Four years ago, in 2019, cozy games were on the rise but not yet quite as saturated as they are today. It was the year the original concept for Paleo Pines, and Lucky the Parasaurolophus, was created by Jordan Bradley as part of a game jam. And when this concept was shared on Twitter it clearly struck a chord with many people at the time. A game about cute dinos? Sign us up! The whole Italic Pig team loved it, so we took the concept into production.
Paleo Pines has evolved a lot since then, but cute dinosaurs in a harmonious countryside remained at the heart of it. The game as we know it now, a mixture of farming sim and creature collector, has gone through many iterations, but in fact didn’t always have farming as a mechanic.
For example, one of the earliest ideas we tried was harvesting dino eggs and trading them.

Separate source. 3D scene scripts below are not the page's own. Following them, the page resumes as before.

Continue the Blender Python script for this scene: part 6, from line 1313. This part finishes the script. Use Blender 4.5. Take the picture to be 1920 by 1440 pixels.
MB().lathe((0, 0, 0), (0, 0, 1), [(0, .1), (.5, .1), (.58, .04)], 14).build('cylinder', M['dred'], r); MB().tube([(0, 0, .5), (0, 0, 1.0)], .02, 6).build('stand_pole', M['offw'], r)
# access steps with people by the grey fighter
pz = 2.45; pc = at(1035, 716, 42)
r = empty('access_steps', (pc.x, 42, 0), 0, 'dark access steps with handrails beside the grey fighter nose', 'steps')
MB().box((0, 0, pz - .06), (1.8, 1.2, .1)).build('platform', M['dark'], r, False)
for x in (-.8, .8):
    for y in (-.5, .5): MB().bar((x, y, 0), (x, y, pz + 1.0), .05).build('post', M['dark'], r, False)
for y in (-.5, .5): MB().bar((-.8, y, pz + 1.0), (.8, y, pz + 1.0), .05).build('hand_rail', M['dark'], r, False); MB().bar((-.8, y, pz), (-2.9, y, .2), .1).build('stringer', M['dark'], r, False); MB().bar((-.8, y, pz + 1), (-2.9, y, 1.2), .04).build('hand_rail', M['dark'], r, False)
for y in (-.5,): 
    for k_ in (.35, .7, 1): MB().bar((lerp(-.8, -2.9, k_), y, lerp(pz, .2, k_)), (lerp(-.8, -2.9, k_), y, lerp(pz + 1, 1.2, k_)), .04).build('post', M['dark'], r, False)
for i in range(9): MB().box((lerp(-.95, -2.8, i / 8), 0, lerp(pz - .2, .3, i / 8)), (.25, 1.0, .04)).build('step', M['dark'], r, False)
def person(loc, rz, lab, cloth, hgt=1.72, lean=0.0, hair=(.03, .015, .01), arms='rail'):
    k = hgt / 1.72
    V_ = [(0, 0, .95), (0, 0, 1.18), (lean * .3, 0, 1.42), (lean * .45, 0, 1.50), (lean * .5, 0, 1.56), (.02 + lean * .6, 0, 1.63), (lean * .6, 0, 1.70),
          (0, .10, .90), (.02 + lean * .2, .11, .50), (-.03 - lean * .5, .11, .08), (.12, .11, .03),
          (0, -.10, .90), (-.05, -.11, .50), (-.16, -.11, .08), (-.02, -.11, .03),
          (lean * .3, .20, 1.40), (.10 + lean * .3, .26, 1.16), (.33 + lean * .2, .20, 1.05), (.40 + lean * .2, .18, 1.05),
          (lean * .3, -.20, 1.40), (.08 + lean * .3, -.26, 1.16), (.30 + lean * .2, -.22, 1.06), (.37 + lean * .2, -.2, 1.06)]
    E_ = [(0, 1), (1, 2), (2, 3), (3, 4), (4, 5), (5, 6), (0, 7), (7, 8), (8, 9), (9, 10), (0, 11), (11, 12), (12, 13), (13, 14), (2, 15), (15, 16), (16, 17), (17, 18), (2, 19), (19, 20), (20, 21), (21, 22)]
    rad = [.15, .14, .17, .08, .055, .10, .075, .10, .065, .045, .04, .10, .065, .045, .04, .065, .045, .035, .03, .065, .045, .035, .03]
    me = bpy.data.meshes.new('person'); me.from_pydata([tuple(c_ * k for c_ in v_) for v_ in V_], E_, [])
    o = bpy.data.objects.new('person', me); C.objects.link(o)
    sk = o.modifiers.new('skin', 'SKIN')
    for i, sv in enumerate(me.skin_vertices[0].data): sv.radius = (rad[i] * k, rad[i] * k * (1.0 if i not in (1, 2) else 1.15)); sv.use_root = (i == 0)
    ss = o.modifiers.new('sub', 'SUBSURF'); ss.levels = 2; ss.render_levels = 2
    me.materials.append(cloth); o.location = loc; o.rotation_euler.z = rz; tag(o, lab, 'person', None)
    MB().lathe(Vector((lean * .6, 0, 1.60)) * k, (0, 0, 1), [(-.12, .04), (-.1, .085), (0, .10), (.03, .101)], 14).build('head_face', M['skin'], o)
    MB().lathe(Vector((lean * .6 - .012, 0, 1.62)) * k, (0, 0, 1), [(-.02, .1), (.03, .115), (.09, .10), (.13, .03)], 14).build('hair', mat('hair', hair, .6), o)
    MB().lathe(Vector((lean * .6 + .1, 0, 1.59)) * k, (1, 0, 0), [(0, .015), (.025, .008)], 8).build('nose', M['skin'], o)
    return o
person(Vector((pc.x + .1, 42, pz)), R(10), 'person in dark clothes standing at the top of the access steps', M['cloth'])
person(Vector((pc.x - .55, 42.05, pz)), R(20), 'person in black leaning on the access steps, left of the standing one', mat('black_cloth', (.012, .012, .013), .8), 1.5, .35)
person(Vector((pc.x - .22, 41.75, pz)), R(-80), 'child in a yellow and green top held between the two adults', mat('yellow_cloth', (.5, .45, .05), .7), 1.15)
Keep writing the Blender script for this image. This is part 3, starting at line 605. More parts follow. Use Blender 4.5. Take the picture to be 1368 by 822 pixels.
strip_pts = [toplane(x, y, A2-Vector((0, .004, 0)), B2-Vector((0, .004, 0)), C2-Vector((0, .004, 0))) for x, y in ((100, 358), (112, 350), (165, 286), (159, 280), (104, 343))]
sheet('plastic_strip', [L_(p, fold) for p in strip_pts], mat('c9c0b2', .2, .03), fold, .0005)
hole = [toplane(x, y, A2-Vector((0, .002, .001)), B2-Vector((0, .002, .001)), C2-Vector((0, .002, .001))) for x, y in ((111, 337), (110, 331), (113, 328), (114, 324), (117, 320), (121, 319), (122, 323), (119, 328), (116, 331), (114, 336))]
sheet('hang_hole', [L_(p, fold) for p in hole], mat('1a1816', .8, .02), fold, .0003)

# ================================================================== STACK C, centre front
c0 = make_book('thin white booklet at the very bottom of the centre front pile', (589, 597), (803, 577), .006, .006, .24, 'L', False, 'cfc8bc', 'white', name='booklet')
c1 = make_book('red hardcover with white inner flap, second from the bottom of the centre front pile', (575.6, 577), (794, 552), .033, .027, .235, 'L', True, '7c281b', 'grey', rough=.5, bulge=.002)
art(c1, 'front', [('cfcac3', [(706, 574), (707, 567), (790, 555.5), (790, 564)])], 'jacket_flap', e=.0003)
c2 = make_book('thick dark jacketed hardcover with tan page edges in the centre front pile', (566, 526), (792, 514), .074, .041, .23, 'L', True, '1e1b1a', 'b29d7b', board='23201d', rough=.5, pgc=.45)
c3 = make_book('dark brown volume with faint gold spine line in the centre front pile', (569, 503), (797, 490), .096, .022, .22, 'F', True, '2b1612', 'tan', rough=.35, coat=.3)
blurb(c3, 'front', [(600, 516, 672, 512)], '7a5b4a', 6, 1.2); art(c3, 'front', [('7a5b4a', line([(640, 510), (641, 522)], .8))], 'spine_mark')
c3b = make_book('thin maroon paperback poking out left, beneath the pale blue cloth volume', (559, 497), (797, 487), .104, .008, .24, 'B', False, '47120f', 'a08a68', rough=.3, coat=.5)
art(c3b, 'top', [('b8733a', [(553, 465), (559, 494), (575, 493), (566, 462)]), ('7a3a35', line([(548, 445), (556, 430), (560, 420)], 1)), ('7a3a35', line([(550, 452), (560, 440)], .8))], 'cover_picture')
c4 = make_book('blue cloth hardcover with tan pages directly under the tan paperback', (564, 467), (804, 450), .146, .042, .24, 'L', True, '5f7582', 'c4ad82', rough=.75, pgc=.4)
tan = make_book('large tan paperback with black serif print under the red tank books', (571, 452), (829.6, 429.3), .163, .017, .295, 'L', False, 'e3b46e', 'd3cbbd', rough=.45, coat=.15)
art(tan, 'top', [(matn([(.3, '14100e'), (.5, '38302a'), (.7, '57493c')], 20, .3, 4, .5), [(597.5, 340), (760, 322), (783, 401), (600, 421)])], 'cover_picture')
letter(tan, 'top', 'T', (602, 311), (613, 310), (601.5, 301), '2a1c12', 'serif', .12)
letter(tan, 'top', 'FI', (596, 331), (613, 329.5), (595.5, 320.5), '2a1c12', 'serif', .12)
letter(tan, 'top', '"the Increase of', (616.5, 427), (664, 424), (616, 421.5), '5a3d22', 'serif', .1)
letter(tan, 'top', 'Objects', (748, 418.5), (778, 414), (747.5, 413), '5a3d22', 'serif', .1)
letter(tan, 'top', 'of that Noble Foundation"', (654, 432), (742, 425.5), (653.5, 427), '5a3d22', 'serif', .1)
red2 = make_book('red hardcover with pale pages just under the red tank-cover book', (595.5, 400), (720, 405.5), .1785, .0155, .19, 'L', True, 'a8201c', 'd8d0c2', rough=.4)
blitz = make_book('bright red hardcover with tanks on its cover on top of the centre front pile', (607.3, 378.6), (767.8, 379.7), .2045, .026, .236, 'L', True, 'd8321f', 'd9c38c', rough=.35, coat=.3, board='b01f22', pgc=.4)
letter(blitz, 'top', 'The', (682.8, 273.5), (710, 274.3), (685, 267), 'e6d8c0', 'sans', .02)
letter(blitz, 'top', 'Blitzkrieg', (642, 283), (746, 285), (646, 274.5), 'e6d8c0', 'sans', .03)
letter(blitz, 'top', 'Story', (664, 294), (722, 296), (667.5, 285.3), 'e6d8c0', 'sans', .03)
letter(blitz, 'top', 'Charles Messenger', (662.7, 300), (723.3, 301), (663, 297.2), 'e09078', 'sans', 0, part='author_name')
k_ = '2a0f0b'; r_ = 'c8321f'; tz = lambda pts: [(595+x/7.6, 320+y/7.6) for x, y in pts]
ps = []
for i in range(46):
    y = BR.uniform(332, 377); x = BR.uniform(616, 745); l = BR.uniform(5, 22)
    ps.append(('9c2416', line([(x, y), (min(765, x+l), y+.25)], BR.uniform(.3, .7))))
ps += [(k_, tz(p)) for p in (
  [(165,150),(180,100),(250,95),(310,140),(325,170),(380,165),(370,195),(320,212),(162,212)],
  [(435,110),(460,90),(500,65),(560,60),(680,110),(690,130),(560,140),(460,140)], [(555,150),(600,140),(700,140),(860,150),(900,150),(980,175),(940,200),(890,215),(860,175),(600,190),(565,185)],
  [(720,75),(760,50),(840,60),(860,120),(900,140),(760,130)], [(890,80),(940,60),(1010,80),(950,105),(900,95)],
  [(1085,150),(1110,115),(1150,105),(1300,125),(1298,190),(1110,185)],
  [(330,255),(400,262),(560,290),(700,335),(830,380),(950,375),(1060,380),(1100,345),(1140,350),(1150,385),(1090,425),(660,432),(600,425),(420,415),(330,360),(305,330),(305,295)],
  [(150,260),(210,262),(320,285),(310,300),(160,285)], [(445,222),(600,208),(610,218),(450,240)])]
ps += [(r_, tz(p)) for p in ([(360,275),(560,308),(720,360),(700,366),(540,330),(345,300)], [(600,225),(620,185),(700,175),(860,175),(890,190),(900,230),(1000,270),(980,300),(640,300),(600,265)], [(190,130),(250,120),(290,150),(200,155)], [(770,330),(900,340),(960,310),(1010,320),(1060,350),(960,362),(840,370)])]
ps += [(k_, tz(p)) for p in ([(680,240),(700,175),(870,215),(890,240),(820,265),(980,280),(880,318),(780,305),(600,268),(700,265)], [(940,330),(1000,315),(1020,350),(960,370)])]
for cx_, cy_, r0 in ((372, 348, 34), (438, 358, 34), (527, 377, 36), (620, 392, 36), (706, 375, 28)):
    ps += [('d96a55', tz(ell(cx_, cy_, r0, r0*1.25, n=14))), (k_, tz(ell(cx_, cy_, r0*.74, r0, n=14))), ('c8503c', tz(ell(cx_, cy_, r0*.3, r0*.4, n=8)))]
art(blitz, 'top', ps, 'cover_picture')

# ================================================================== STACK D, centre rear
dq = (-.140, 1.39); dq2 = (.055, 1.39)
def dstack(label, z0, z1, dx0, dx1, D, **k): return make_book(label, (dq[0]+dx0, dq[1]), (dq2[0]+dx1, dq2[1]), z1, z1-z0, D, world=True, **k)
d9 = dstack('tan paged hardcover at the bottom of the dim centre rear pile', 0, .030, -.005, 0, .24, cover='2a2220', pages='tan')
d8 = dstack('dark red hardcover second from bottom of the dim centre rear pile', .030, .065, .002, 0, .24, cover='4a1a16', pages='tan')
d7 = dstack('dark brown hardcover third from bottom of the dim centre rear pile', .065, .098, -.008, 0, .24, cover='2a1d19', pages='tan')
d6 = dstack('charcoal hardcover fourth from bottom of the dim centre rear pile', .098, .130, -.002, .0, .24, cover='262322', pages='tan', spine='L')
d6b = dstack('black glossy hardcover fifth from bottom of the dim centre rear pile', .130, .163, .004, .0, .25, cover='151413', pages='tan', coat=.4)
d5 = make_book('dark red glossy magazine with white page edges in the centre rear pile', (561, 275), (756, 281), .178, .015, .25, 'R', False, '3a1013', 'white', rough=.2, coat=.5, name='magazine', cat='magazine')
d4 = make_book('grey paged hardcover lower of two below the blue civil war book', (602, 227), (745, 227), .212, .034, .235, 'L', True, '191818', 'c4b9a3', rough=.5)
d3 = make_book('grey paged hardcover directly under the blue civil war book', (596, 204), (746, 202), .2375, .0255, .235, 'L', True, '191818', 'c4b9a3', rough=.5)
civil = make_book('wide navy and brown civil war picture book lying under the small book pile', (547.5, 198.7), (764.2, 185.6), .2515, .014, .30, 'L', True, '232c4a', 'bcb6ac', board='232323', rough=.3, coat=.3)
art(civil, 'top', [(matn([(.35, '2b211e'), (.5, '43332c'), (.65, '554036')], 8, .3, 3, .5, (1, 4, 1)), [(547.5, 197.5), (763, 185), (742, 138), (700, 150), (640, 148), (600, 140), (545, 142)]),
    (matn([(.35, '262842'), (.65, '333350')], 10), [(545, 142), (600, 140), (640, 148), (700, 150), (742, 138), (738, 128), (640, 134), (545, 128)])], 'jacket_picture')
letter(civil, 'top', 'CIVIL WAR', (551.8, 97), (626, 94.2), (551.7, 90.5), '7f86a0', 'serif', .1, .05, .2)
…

Only that didn’t work. In the wholesome world of Paleo, there was no place for stealing dino babies and selling them. Our dinos are free beings – they live on our ranch of their own free will because they’re our friends. Taking their eggs just felt… wrong.
As the team prototyped and pitched various ideas, Paleo still hadn’t found its feet. Then, in summer 2020, we nailed down the core vision: a love-letter to childhood, and those long breezy summers we all remember. This helped tie everything together – mechanically, visually, and in the audio too. Paleo Pines as we know it now was born.
In our high level vision, we locked down our core pillars: finding and befriending Dinosaurs, a sense of whimsical Discovery, and being part of a harmonious and safe Community by contributing as a Settler running a farm. And we stayed true to these pillars from then on, though not without challenges along the way.